I still remember a similar incident on 13January1982 when I was working in the U.S. Senate.  On a cold and snowy day in the later afternoon, Air Florida 90 left Washington National Airport, but crashed soon after takeoff into the 14th Street Bridge, killing 78.  Five on the flight survived, but four motorists on the bridge died.  An unrelated accident shut down one of the Metro lines at around the same time, and it took me till midnight to get home.

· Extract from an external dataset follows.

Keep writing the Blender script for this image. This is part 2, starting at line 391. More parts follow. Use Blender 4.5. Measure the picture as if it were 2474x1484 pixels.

Why he does this is really inexcusable, but...the New York Times this morning said:

Trump, Without Citing Evidence, Blames D.E.I. and Democrats for Plane Crash

President Trump’s remarks, suggesting that diversity requirements and other policies somehow caused the collision of a passenger jet and an Army helicopter near Washington, reflected his instinct to immediately frame major events through his political or ideological lens. 

So to the topic of today, yesterday was the Chinese New Year.  Which is correct about China?

  • The oldest continuous civilization on Earth, with early humans living there more than a million years ago.
  • Peking Man, a subspecies of Homo erectus, inhabited northern China during the Middle Pleistocene, from around 230,000 years to 800,000 years ago.

So how really old is China?  First, some ancient history.

  • Human migration spread across Eurasia 1.8 million years ago, about the time fire was discovered.
  • Homo sapiens only came 250,000 years ago, but modern man perhaps is only 35,000 years old.
  • Cave paintings between 43,000 and 65,000 years ago.
  • Migration out of Africa around 50,000 years ago, reaching Australia only 5000 years later 
  • Humans arrived in the Americas only 15,000 years ago.
  • Agriculture first developed 11,000 years ago in what is now eastern Turkey, but the simple plough only 8,000 years ago.
  • Egyptian civilization around 10,000 BC, but heiroglyphs took until 3200 BC.
  • Taro culture in New Guinea dates to around 9000 BC.
  • Recorded history around 5000 years ago and wheels began to be used around 3000 BC, or, in other words, around the same time period.
  • Chinese characters as early as 1600 BC.
  • The world population was 2 million in 10,000 BC, 45 million in 3000 BC, 72 million in 1000 BC and 209 million in AD 500.
  • Given a current global population of about 8 billion, the estimated 117 billion total births means that those alive in 2022 represent nearly 7% of the total number of people  who have ever lived. Because we have existed on Earth for approximately 200,000 years, that’s actually a fairly large percentage.
  • About population:
    • China has had the largest for millennia.
      • -423 BC, 44 million, 27% of world population
      • Year One, 65 million, 30% of world.
      • 1200, 140 million, 38% of world.
      • 1982, 1 billion, 22% of world.
      • 2020, 1.45 billion, 17.8% of the world.
    • Last year India became #1. 
    • The USA is now #3, but will be become #5 around 2060, with Pakistan and Nigeria passing us. 
    • Nigeria is now #6, but will be #3 not long after 2050, and #2 around 2100.

I can go on and on, but let me stop here and now report on how 15 Craigside celebrated the end of Year 4721 and the latest Chinese New Year.  We began by by purchasing this Cognac Zodiac Animal chest.
On Tuesday night I had a dinner table of residents born in the Year of the Dragon, featuring champagne and the Dragon Cognac.  2024 was the Year of the Dragon.
Yesterday we had our Chinese New Year lunch.
Started with cognac in Egg Drop Soup.
For dinner had a Penfold's Limited Dragon Release of the 2020 Shiraz Cabernet  and drank the Snake bottle at dinner, so we now have ten years left.

Happy New Year! We are now into the Year of the Snake.